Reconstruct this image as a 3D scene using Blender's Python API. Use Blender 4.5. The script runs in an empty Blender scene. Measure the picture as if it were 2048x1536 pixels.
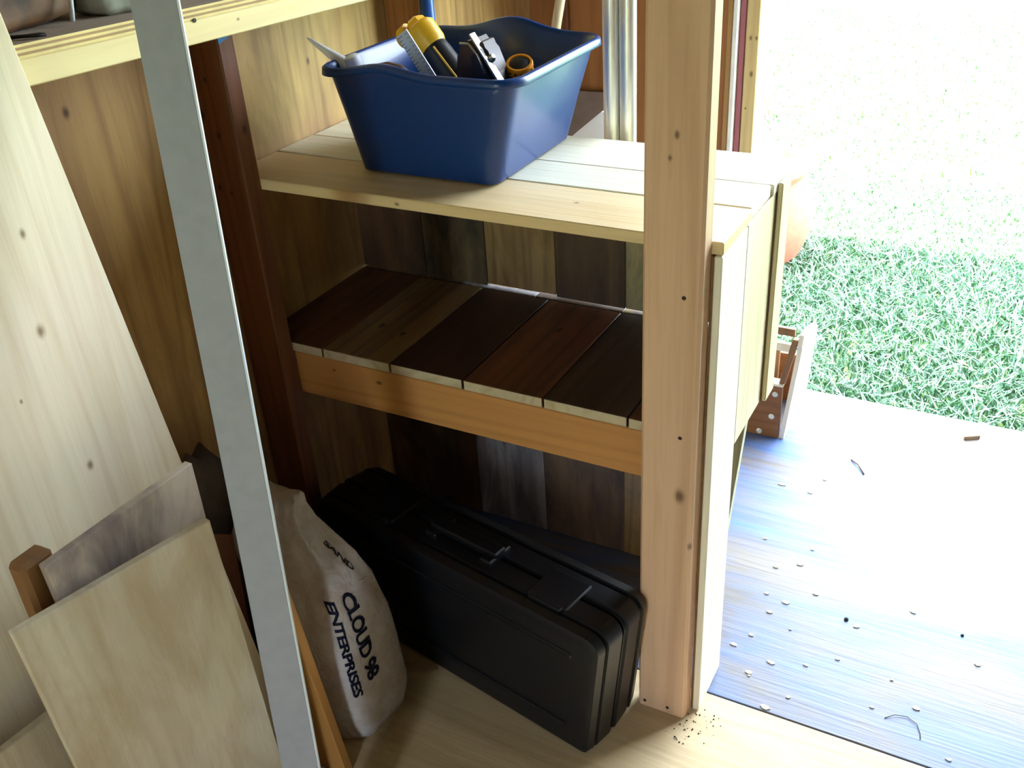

==

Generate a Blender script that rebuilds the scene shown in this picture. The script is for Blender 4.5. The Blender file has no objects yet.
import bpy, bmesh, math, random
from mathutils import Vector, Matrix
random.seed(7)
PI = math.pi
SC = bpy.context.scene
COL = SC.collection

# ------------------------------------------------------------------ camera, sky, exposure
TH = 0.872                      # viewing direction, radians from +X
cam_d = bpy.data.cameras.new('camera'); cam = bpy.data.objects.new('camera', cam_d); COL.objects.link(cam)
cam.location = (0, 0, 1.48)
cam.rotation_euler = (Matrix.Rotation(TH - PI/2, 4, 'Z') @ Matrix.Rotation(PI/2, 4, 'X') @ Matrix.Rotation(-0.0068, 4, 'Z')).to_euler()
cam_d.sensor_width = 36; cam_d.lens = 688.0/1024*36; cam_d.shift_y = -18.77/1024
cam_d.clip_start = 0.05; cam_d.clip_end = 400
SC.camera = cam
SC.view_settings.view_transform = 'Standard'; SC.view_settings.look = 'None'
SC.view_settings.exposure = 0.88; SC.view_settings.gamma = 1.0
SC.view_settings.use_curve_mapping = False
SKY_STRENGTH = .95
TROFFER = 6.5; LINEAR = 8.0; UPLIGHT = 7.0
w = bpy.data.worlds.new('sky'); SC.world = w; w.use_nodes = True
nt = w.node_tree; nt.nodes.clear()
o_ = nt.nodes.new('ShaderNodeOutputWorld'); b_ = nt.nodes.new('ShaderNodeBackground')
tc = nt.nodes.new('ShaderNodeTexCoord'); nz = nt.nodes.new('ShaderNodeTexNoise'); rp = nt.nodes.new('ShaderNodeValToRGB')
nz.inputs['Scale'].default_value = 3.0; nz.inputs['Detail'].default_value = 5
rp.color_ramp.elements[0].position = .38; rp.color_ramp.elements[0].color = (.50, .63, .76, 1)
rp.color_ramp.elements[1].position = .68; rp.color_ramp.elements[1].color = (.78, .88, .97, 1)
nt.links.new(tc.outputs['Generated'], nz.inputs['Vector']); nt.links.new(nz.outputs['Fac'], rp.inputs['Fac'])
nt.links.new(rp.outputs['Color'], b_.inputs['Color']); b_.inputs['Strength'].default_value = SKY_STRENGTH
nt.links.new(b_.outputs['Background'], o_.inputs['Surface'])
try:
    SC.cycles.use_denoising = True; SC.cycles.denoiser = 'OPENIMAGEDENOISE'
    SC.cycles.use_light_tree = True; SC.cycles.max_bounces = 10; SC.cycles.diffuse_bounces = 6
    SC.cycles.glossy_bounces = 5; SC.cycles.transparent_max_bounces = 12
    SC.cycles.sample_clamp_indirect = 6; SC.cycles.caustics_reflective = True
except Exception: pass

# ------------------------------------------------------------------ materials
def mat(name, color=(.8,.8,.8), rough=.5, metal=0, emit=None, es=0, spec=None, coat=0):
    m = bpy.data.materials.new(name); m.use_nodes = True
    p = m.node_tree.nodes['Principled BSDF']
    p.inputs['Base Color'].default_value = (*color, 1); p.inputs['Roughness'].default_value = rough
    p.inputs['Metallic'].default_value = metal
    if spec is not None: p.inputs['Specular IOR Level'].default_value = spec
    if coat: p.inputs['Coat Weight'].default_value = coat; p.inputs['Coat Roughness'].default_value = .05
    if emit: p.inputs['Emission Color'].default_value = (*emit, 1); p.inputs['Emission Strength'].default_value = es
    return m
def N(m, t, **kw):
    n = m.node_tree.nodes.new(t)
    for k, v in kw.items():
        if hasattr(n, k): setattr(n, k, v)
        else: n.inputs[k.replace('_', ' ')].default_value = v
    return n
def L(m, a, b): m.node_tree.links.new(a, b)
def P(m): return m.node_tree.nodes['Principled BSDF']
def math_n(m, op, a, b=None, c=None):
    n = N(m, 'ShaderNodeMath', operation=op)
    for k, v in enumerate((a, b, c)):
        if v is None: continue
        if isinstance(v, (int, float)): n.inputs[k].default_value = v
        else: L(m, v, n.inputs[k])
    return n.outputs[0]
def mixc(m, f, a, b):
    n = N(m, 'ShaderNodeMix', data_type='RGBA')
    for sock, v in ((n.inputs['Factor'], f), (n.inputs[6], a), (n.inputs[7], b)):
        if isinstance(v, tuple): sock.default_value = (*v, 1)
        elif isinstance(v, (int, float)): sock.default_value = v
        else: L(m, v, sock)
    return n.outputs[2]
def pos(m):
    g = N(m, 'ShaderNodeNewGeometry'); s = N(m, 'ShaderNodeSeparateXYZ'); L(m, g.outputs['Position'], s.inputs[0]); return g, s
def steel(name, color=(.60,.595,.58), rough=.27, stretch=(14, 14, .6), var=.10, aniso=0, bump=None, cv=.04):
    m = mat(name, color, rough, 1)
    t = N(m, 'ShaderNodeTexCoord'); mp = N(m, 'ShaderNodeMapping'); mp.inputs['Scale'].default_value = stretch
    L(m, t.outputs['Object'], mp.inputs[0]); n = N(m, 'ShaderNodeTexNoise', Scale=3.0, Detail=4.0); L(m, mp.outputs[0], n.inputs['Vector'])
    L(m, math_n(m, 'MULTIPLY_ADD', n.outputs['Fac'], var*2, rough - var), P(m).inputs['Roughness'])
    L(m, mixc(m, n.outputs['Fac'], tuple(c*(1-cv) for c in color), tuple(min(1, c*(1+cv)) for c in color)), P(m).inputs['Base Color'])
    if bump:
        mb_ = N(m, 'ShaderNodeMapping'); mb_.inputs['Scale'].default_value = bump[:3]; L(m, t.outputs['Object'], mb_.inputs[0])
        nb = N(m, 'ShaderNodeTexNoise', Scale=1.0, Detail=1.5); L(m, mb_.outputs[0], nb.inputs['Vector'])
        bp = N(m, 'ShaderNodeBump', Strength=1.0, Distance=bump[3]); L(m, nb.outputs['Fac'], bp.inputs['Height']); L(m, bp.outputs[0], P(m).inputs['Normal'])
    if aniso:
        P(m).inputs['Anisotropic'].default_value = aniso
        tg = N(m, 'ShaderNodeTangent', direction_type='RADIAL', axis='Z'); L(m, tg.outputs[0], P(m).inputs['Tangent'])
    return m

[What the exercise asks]
Print exactly the lines from the line with "Generate a Blender" to the line with "COL = SC.collection", both included, and nothing else.

[Correct result]
Generate a Blender script that rebuilds the scene shown in this picture. The script is for Blender 4.5. The Blender file has no objects yet.
import bpy, bmesh, math, random
from mathutils import Vector, Matrix
random.seed(7)
PI = math.pi
SC = bpy.context.scene
COL = SC.collection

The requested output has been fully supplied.